Once a bustling industrial town, Huntington, West Virginia has become the epicenter of America’s modern opioid epidemic, with an overdose rate 10 times the national average. This flood of heroin now threatens this Appalachian city with a cycle of generational addiction, lawlessness, and poverty. But within this distressed landscape, Peabody Award-winning filmmaker Elaine McMillion Sheldon (Hollow) shows a different side of the fight against drugs — one of hope. Sheldon highlights three women working to change the town’s narrative and break the devastating cycle of drug abuse one person at a time. Fire Chief Jan Rader spends the majority of her days reviving those who have overdosed; Judge Patricia Keller presides over drug court, handing down empathy along with orders; and Necia Freeman of Brown Bag Ministry feeds meals to the women selling their bodies for drugs. As America’s opioid crisis threatens to tear communities apart, the Netflix original short documentary Heroin(e) shows how the chain of compassion holds one town together.

About the Filmmaker

Elaine McMillion Sheldon is an Academy Award-nominated documentary filmmaker. Her work explores universal stories of identity, upheaval, survival, and resilience. Sheldon is the director of “Heroin(e)” a Netflix Original Documentary short that follows three women fighting the opioid crisis in Huntington, West Virginia. “Heroin(e)” was nominated for a 2018 Academy Award. In 2013, she released “Hollow,” an interactive documentary that examines the future of rural America through the eyes and voices of West Virginians. Hollow received a 2013 Peabody, 2014 Emmy nomination and 3rd Prize in the World Press Photo Multimedia Awards. In 2016, Chicken & Egg Pictures awarded her with the inaugural “Breakthrough Filmmaker” award.

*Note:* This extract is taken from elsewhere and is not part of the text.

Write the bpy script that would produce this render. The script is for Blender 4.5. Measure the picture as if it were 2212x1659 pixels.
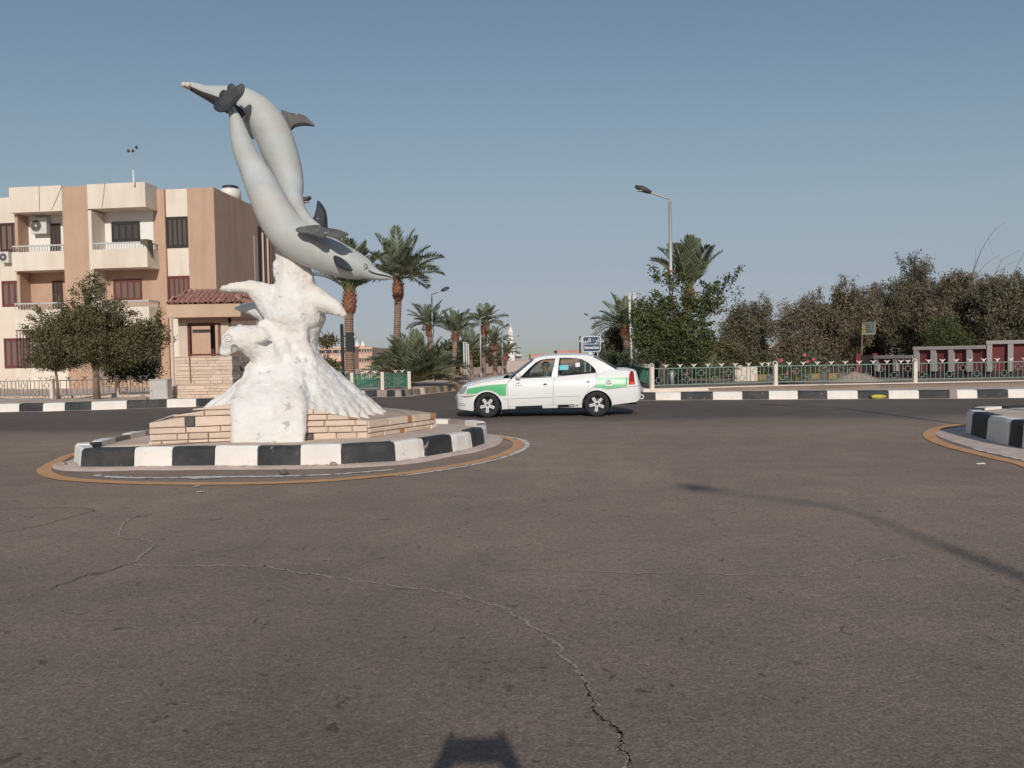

Sheldon was a 2013 Future of Storytelling Fellow and named one of the “25 New Faces of Independent Film” by Filmmaker Magazine and one of “50 People Changing The South” by Southern Living Magazine. She’s a founding member of All Y’all Southern Documentary Collective. She has been commissioned by Frontline PBS, Center for Investigative Reporting, New York Times Op-Docs, TEDWomen, Field of Vision, Mashable, and The Bitter Southerner. She was recently named a 2018 USA Fellow by United States Artists.